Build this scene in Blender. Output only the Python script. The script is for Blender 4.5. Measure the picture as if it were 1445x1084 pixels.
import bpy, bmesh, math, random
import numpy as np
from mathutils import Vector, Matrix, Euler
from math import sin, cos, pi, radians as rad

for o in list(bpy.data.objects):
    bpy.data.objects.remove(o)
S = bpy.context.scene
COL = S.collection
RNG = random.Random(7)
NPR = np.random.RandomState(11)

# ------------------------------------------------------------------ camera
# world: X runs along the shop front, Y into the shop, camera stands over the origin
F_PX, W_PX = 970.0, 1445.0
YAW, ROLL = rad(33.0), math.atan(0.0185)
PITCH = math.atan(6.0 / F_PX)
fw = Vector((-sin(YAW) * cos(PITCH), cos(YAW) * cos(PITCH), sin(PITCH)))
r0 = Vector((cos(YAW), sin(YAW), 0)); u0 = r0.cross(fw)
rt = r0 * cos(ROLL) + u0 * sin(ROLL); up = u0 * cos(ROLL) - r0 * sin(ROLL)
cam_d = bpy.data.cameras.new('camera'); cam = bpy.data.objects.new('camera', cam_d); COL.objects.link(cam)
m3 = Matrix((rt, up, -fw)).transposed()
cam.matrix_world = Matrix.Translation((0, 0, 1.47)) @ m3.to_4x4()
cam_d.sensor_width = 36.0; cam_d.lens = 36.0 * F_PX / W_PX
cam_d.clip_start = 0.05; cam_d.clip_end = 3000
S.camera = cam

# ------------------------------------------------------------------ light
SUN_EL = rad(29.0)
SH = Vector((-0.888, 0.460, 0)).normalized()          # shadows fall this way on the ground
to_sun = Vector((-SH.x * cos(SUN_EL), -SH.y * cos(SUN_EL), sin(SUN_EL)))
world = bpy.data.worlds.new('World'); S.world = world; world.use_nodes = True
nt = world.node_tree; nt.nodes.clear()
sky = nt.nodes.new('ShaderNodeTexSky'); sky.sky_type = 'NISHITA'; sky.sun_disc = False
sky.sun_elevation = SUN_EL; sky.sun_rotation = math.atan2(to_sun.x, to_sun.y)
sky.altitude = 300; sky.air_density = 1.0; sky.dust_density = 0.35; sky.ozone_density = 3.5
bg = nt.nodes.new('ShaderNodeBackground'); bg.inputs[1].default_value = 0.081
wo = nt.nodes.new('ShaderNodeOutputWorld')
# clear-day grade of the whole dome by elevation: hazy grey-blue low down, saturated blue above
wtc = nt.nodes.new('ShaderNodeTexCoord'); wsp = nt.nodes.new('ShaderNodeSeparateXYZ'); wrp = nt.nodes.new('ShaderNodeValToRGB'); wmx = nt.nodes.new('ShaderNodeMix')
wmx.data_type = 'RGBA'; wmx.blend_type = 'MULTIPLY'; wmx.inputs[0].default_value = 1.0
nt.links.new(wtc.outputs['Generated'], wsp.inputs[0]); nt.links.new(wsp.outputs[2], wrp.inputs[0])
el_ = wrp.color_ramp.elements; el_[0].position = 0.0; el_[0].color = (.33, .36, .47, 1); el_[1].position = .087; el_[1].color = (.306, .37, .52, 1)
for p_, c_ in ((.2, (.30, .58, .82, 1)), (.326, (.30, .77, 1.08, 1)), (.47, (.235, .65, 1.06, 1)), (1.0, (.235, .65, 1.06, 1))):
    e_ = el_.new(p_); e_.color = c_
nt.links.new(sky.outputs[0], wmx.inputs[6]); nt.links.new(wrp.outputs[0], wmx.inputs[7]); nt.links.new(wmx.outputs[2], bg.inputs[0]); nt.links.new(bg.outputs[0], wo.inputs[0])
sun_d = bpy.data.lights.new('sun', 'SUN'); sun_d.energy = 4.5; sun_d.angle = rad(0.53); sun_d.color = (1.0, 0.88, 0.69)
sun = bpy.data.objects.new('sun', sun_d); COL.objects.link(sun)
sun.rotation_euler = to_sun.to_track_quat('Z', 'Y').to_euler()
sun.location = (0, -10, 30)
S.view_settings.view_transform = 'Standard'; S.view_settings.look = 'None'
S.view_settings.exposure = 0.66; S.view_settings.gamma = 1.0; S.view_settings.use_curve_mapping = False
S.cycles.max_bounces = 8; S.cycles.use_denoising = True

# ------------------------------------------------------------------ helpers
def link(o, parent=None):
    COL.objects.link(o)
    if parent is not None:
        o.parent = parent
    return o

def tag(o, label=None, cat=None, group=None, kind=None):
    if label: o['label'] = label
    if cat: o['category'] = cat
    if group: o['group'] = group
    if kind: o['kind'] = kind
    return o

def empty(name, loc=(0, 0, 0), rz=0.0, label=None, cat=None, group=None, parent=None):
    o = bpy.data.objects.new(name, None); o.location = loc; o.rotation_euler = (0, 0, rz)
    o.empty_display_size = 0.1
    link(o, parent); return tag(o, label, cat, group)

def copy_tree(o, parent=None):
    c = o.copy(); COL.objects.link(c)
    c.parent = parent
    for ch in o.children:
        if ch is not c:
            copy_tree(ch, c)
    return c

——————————

_What the exercise asks_
From the listing above, extract every line exactly as it stands.

_Full solution_
Build this scene in Blender. Output only the Python script. The script is for Blender 4.5. Measure the picture as if it were 1445x1084 pixels.
import bpy, bmesh, math, random
import numpy as np
from mathutils import Vector, Matrix, Euler
from math import sin, cos, pi, radians as rad

for o in list(bpy.data.objects):
    bpy.data.objects.remove(o)
S = bpy.context.scene
COL = S.collection
RNG = random.Random(7)
NPR = np.random.RandomState(11)

# ------------------------------------------------------------------ camera
# world: X runs along the shop front, Y into the shop, camera stands over the origin
F_PX, W_PX = 970.0, 1445.0
YAW, ROLL = rad(33.0), math.atan(0.0185)
PITCH = math.atan(6.0 / F_PX)
fw = Vector((-sin(YAW) * cos(PITCH), cos(YAW) * cos(PITCH), sin(PITCH)))
r0 = Vector((cos(YAW), sin(YAW), 0)); u0 = r0.cross(fw)
rt = r0 * cos(ROLL) + u0 * sin(ROLL); up = u0 * cos(ROLL) - r0 * sin(ROLL)
cam_d = bpy.data.cameras.new('camera'); cam = bpy.data.objects.new('camera', cam_d); COL.objects.link(cam)
m3 = Matrix((rt, up, -fw)).transposed()
cam.matrix_world = Matrix.Translation((0, 0, 1.47)) @ m3.to_4x4()
cam_d.sensor_width = 36.0; cam_d.lens = 36.0 * F_PX / W_PX
cam_d.clip_start = 0.05; cam_d.clip_end = 3000
S.camera = cam

# ------------------------------------------------------------------ light
SUN_EL = rad(29.0)
SH = Vector((-0.888, 0.460, 0)).normalized()          # shadows fall this way on the ground
to_sun = Vector((-SH.x * cos(SUN_EL), -SH.y * cos(SUN_EL), sin(SUN_EL)))
world = bpy.data.worlds.new('World'); S.world = world; world.use_nodes = True
nt = world.node_tree; nt.nodes.clear()
sky = nt.nodes.new('ShaderNodeTexSky'); sky.sky_type = 'NISHITA'; sky.sun_disc = False
sky.sun_elevation = SUN_EL; sky.sun_rotation = math.atan2(to_sun.x, to_sun.y)
sky.altitude = 300; sky.air_density = 1.0; sky.dust_density = 0.35; sky.ozone_density = 3.5
bg = nt.nodes.new('ShaderNodeBackground'); bg.inputs[1].default_value = 0.081
wo = nt.nodes.new('ShaderNodeOutputWorld')
# clear-day grade of the whole dome by elevation: hazy grey-blue low down, saturated blue above
wtc = nt.nodes.new('ShaderNodeTexCoord'); wsp = nt.nodes.new('ShaderNodeSeparateXYZ'); wrp = nt.nodes.new('ShaderNodeValToRGB'); wmx = nt.nodes.new('ShaderNodeMix')
wmx.data_type = 'RGBA'; wmx.blend_type = 'MULTIPLY'; wmx.inputs[0].default_value = 1.0
nt.links.new(wtc.outputs['Generated'], wsp.inputs[0]); nt.links.new(wsp.outputs[2], wrp.inputs[0])
el_ = wrp.color_ramp.elements; el_[0].position = 0.0; el_[0].color = (.33, .36, .47, 1); el_[1].position = .087; el_[1].color = (.306, .37, .52, 1)
for p_, c_ in ((.2, (.30, .58, .82, 1)), (.326, (.30, .77, 1.08, 1)), (.47, (.235, .65, 1.06, 1)), (1.0, (.235, .65, 1.06, 1))):
    e_ = el_.new(p_); e_.color = c_
nt.links.new(sky.outputs[0], wmx.inputs[6]); nt.links.new(wrp.outputs[0], wmx.inputs[7]); nt.links.new(wmx.outputs[2], bg.inputs[0]); nt.links.new(bg.outputs[0], wo.inputs[0])
sun_d = bpy.data.lights.new('sun', 'SUN'); sun_d.energy = 4.5; sun_d.angle = rad(0.53); sun_d.color = (1.0, 0.88, 0.69)
sun = bpy.data.objects.new('sun', sun_d); COL.objects.link(sun)
sun.rotation_euler = to_sun.to_track_quat('Z', 'Y').to_euler()
sun.location = (0, -10, 30)
S.view_settings.view_transform = 'Standard'; S.view_settings.look = 'None'
S.view_settings.exposure = 0.66; S.view_settings.gamma = 1.0; S.view_settings.use_curve_mapping = False
S.cycles.max_bounces = 8; S.cycles.use_denoising = True

# ------------------------------------------------------------------ helpers
def link(o, parent=None):
    COL.objects.link(o)
    if parent is not None:
        o.parent = parent
    return o

def tag(o, label=None, cat=None, group=None, kind=None):
    if label: o['label'] = label
    if cat: o['category'] = cat
    if group: o['group'] = group
    if kind: o['kind'] = kind
    return o

def empty(name, loc=(0, 0, 0), rz=0.0, label=None, cat=None, group=None, parent=None):
    o = bpy.data.objects.new(name, None); o.location = loc; o.rotation_euler = (0, 0, rz)
    o.empty_display_size = 0.1
    link(o, parent); return tag(o, label, cat, group)

def copy_tree(o, parent=None):
    c = o.copy(); COL.objects.link(c)
    c.parent = parent
    for ch in o.children:
        if ch is not c:
            copy_tree(ch, c)
    return c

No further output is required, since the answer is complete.